La gauche et le centre-gauche se sont mobilisés pour sanctionner le gouvernement populiste réactionnaire de Silvio Berlusconi. En effet, plus de 73,5% des électeurs se sont rendus aux urnes. Pourtant Berlusconi n’avait cessé d’attaquer la gauche et appelé à serrer les rangs en ignorant «les petits partis». Au sortir des urnes, les scores sont sans appel: Forza Italia recueille un peu plus de 20% des suffrages, en net recul par rapport aux élections européennes de 1999 (25,2%) et surtout aux législatives de 2001 (29,4%).

Les grands vainqueurs sont les partis de centre gauche, unis dans une coalition hétéroclite, l’Olivier, regroupant les Démocrates de gauche (PDS), la Marguerite, les socialistes démocratiques et les Républicains. Ils recueillent plus de 30% des voix. Quant à Rifundazione communista (PRC), dans un contexte difficile, il progresse par rapport à 1999, avec un score de 6,1%, et envoie au Parlement européen cinq député-e-s: Fausto Bertinotti, Luisa Morgantini, Roberto Mussachio, Vittorio Agnoletto et Nicky Vendola.

Portugal: succès du Bloc de gauche

Seuls 38,7% des électeurs/trices se sont rendus aux urnes. Sur ce gros tiers de votants, les partis du gouvernement de José Manuel Durao Barroso, les partis social-démocrate et populaire, coalisés au sein de Força Portugal, ne recueillent que 33,2% des suffrages.

Quant aux socialistes, ils profitent du désaveu des partis au pouvoir en obtenant plus de 44,5%, soit douze député-e-s.
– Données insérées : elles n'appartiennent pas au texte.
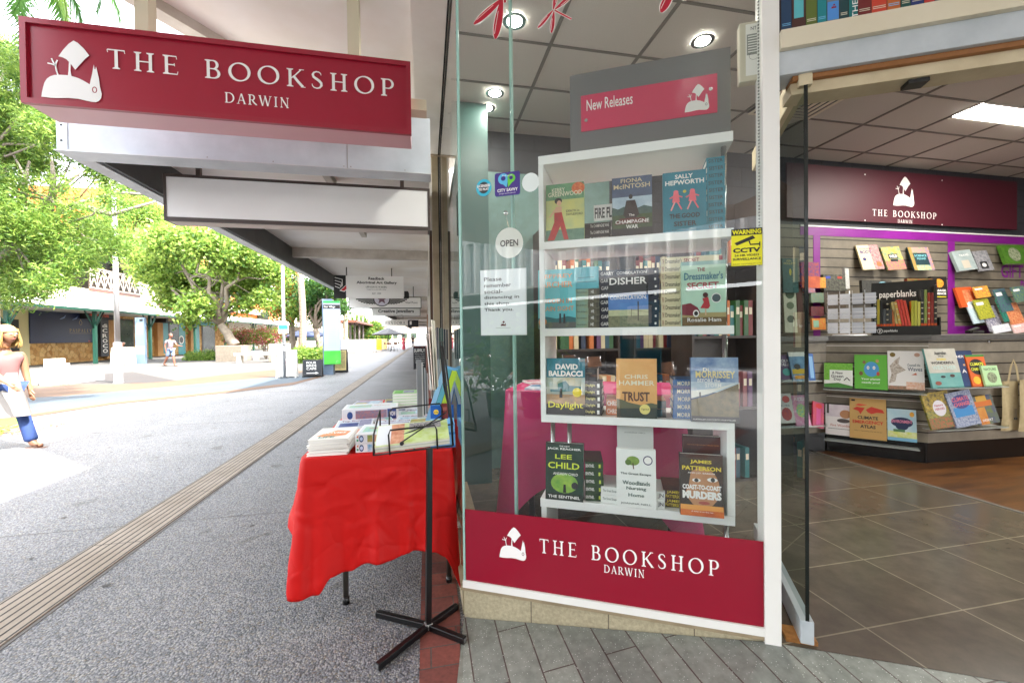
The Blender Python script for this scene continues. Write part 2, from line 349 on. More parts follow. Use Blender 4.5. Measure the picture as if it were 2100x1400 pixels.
def concrete(name, c, c2, sc=1.2, joint=None):
    m, nt, b = newmat(name); v = coords(nt); n = noise(nt, v, sc, 6, .6); o = ramp(nt, n, ((.3, c), (.7, c2)))
    n2 = noise(nt, v, 60, 3); r = ramp(nt, n2, ((.3, (.86,)*3), (.7, (1,)*3))); o = mix(nt, 1, o, r, 'MULTIPLY')
    if joint:
        br = nt.nodes.new('ShaderNodeTexBrick'); br.offset = 0; nt.links.new(v, br.inputs['Vector'])
        for k, val in (('Scale', 1), ('Mortar Size', .006), ('Brick Width', joint[0]), ('Row Height', joint[1])): br.inputs[k].default_value = val
        o = mix(nt, br.outputs['Fac'], o, '#6d6a64')
    nt.links.new(o, b.inputs['Base Color']); b.inputs['Roughness'].default_value = .75; return m
PLZ = concrete('plaza_concrete', '#494745', '#52504e', .8, (2.4, 1.8))
gsheet('plaza', [(-900, 900), (60, 852), (230, 829), (460, 806), (600, 789), (672, 762), (700, 742), (745, 716), (790, 700), (600, 700), (300, 704), (-900, 716)], PLZ, .004)
BLU = concrete('blue_paving', '#3e4a54', '#47525b', .5); ORA = concrete('orange_paving', '#57402e', '#5d4635', .5)
gsheet('paving', [(-900, 918), (60, 855), (230, 829), (460, 806), (600, 789), (662, 772), (668, 768), (600, 784), (460, 801), (230, 824), (60, 849), (-900, 905)], ORA, .008)
gsheet('paving', [(-900, 905), (60, 849), (230, 824), (460, 801), (600, 784), (664, 768), (600, 769), (460, 782), (300, 797), (131, 812), (-900, 858)], BLU, .008)
gsheet('paving', [(-900, 858), (131, 812), (300, 797), (460, 782), (600, 769), (630, 760), (560, 758), (459, 768), (361, 780), (250, 787), (131, 787), (-900, 800)], ORA, .008)
gsheet('paving', [(120, 786), (150, 771), (273, 762), (361, 780), (300, 785)], concrete('brown_paving', '#322e2d', '#383433'), .010)
# slotted drain running down the path
sx0, sx1 = -2.09, -1.80
g = MB().mat(concrete('strip_concrete', '#857868', '#9c9082', 3)); g.box(sx0, sx1, -6, 120, .001, .009); 
g.mat(col('#3c3a38', rough=.9))
for k in range(7):
    x = sx0+.012+k*(sx1-sx0-.024)/6; g.box(x-.0035, x+.0035, -6, 120, .008, .0105)
for k in range(40):
    g.box(sx0, sx1, -5+k*.9-.002, -5+k*.9+.002, .0085, .0098)
struct(g.build('drain_strip'))
g = MB().mat(col('#6a6763', rough=.9))
for k in range(12): g.box(sx1+.002, -.06, -.5+k*3.9, -.497+k*3.9, .0005, .0022); g.box(-3.9, sx0-.002, -.5+k*3.9, -.497+k*3.9, .0005, .0022)
g.box(sx0-.02, sx0-.002, -6, 60, .0005, .003); g.box(sx1+.002, sx1+.02, -6, 60, .0005, .003); struct(g.build('paving_joints'))
g = MB(); r = random.Random(31); GM = [col(q, rough=.8) for q in ('#5a5855', '#4a4846', '#9a9792')]
for k in range(110):
    g.mat(GM[k % 3]).ell(r.uniform(-4.2, -.1), r.uniform(.6, 14), r.uniform(.008, .022), r.uniform(.008, .020), None, .0035+.00002*k, 9)
struct(g.build('paving_stains'))
# brick edging along the shopfronts
BR = brickmat('clay_pavers', .22, .11, .003, '#8a4a3e', '#6a3a34', '#58504a', .5, rough=.75, nscale=60, bstr=.5, rot=(0, 0, 0))
g = MB().mat(BR); pl = [(-.045, -3), (.13, -3), (.10, 1.5), (.135, 1.94), (.14, 90), (-.20, 90), (-.045, 3)]; g.poly(pl, None, .005); struct(g.build('brick_edging'))
# ------------------------------------------------ window line of the shop (cut corner)
G0 = V(.152, 1.925, 0); HD = math.radians(117.5); D = V(math.sin(HD), math.cos(HD), 0); N = V(math.sin(HD-PI/2), math.cos(HD-PI/2), 0)  # N points into the shop
def wp(s, off=0, z=0): return G0+D*s+N*off+V(0, 0, z)
WF = frame(G0, D, (0, 0, 1))      # local: x along window, y up, z towards the street
RAMP = brickmat('speckled_tiles', .74, .127, .0030, '#9ca096', '#8c9088', '#5a4a44', .37, rough=.42, nscale=25, bstr=.35, speck=('#c8cac4', 85, .12), rot=(0, 0, PI/2), loc=(.02, -.03, 0), spec=.35)
g = MB().mat(RAMP)
P = [wp(.0), V(.085, 1.5, .01), V(.02, .6, .012), V(-.1, -1.2, .012), V(4.5, -3.4, .123), wp(3.8, 0, .123), wp(1.25, 0, .123)]
g.add(P, [(0, 1, 2), (0, 2, 6), (2, 3, 4), (2, 4, 5), (2, 5, 6)]); struct(g.build('entrance_ramp'))
FT = brickmat('floor_tiles', .503, .407, .0035, '#6e6456', '#645b4e', '#a0967f', 0, loc=(-1.695+.0, -1.327, 0), rough=.22, nscale=9, bstr=.08)
g = MB().mat(FT); ZE = .123
g.poly([tuple(wp(-.02, .03))[:2], tuple(wp(1.3, .0))[:2], tuple(wp(3.9, 0))[:2], (3.74, 0.0), (3.74, 3.8), (.16, 3.8)], None, ZE+.001); struct(g.build('floor'))
m, nt, b = newmat('timber_floor'); v = coords(nt, (1, 6, 1)); n = noise(nt, v, 2.4, 6, .6); n2 = noise(nt, v, 9, 4, .6)
o = mix(nt, .4, ramp(nt, n, ((.3, '#3c2412'), (.5, '#68421f'), (.7, '#84552a'))), ramp(nt, n2, ((.3, '#3a2412'), (.7, '#5a3a20')))); nt.links.new(o, b.inputs['Base Color']); b.inputs['Roughness'].default_value = .3
g = MB().mat(m); g.box(3.74, 9, -2.5, 3.8, ZE-.02, ZE+.004); g.mat(col('#7c7a74', rough=.4)).box(3.725, 3.745, -1, 3.6, ZE, ZE+.007); struct(g.build('timber_floor'))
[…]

L’alliance du Parti communiste portugais et des écologistes fait quant à elle un score tout à fait honorable de 9,1%. Mais la bonne surprise, c’est le résultats du Bloc de gauche: 4,9%. Fondé en 1999 par l’UDP (ex-maoïste), le PSR (Quatrième Internationale) et un groupe issu du PC (Politica XXI), il a réussi à dépasser largement les horizons respectifs de ces trois formations. Ce résultat lui permet d’entrer pour la première fois au Parlement européen avec un député, Miguel Portas.